Perlawanan Terhadap Kadiri

    Mendengar Arok berhasil menguasai tumapel, memuncaklah kemarahan Sri Kertajaya, Kadiri mempersiapkan penyerbuan besar-besaran dengan panglima perang andalan Mahisa Walungan (adik Kertajaya) yang sekaligus disiapkan menjadi akuwu Tumapel setelah berhasil menumpas pasukan Ken Arok. Namun, tak disangka di medan laga, Mahisa Walungan tewas tertebas. Pasukan Kadiri berhasil dipukul mundur lari pontang-panting. Bagi Arok, tak ada ampun lagi untuk penindas rakyat Tumapel, Kertajaya dikejarnya hingga melebur entah kemana.

(Pararaton menyebut Sri Kertajaya lenyap ke dalam alam dewa tak berbekas, sedangkan Negarakertagama mengungkapkan Kertajaya bersembunyi ke tempat para dewa. Pada dasarnya mungkin saja sama yakni ungkapan mangkat dalam bahasa sastra.)

    Kemenangan Tumapel atas Kadiri menjadi akhir wangsa Isyana berkuasa dan dimulainya wangsa Rajasa (Sri Rajasa Batara Sang Amurwabhumi – gelar Ken Arok). Angkuhnya Kertajaya si Dhandhang Gendhis telah sirna, Dhandhang Gendhis merupakan pujian sekaligus sindiran baginya, ia pandai merangkai strategi hingga nyaris tak terkalahkan namun juga tamak akan upeti dari rakyatnya.

(Sejarah memang ditulis oleh pemegang takhta, barangkali pemenangnya wangsa Isyana mungkin saja Kertajaya akan dipuja-puja layaknya jika pernah membaca buku Mahakurawa – hanya pandangan liar.)

    Sebagai raja, Ken Arok memberikan segala yang dapat ia beri. Akhir hidupnya tak berada di medan laga melainkan di ranjang tidurnya. Orang suruhan Anusapati (anak Ken Dedes dari Tunggul Ametung) telah menusukkan keris Mpu Gandring padanya. Ia mati oleh orang yang dianggapnya sebagai anak sejak masih dalam kandungan sang istri.

    Maka, apakah kutukan Mpu Gandring benar terbukti? Akan ada 7 raja mati oleh si keris sakti.

(Dalam Negarakertagama Ken Arok disebut sebagai Sri Ranggah Rajasa, diceritakan mangkat dalam kesan yang wajar tanpa pembunuhan. Dapat dimaklumi karena naskah Negarakertagama adalah sastra pujian untuk leluhur Hayam Wuruk pendiri Majapahit, kematian tak wajar leluhurnya mungkin saja tak perlu diceritakan.)

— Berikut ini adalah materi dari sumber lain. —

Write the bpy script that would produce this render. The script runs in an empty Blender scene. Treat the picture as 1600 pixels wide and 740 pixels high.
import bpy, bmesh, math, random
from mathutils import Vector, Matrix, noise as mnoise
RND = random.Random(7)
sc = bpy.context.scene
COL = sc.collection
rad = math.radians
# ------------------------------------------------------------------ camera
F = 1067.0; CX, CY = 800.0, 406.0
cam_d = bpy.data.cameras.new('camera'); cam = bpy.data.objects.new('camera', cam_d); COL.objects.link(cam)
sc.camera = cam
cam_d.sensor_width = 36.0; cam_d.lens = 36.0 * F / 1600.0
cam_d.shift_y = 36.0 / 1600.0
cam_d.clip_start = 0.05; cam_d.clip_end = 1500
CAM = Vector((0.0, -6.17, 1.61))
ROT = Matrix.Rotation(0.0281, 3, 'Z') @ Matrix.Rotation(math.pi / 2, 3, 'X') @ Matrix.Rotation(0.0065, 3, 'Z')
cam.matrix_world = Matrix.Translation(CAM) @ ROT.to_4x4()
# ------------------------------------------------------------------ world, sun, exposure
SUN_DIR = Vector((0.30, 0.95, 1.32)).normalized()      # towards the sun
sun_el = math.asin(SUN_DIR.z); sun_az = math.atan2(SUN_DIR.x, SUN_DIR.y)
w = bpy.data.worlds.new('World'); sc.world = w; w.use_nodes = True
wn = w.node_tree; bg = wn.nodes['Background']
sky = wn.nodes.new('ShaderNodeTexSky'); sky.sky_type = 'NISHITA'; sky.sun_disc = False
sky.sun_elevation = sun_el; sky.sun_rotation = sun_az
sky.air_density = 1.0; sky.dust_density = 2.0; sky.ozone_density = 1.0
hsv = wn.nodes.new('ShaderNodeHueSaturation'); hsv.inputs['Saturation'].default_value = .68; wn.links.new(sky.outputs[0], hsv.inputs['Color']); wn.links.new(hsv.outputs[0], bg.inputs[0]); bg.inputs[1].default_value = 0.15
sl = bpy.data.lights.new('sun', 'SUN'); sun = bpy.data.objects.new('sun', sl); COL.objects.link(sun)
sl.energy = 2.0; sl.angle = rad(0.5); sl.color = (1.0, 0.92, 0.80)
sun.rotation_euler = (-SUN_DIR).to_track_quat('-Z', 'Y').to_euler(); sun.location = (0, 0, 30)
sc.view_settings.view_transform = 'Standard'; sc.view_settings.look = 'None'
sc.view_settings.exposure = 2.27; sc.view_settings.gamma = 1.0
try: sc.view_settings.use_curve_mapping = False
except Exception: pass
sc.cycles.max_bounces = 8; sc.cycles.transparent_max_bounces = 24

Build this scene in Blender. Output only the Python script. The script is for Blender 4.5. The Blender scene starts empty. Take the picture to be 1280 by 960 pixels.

Kisah ini mengungkap perlawanan rakyat terhadap kemelaratan akhlak penguasa, upeti terus diminta tanpa mempertimbangkan yang jelata. Meski perlawanan tumbuh dari satu titik (Arok), terbukti api kecil ini mampu bumi hanguskan hutan begitu luas. Arok, menjadi percikan yang menyalakan hati rakyat. Pada setiap lorong sempit dan tanah gersang, bisik-bisik perlawanan menjalar seperti akar yang merambat dalam diam.

Apakah kisah ini akan terulang? Pantas disaksikan.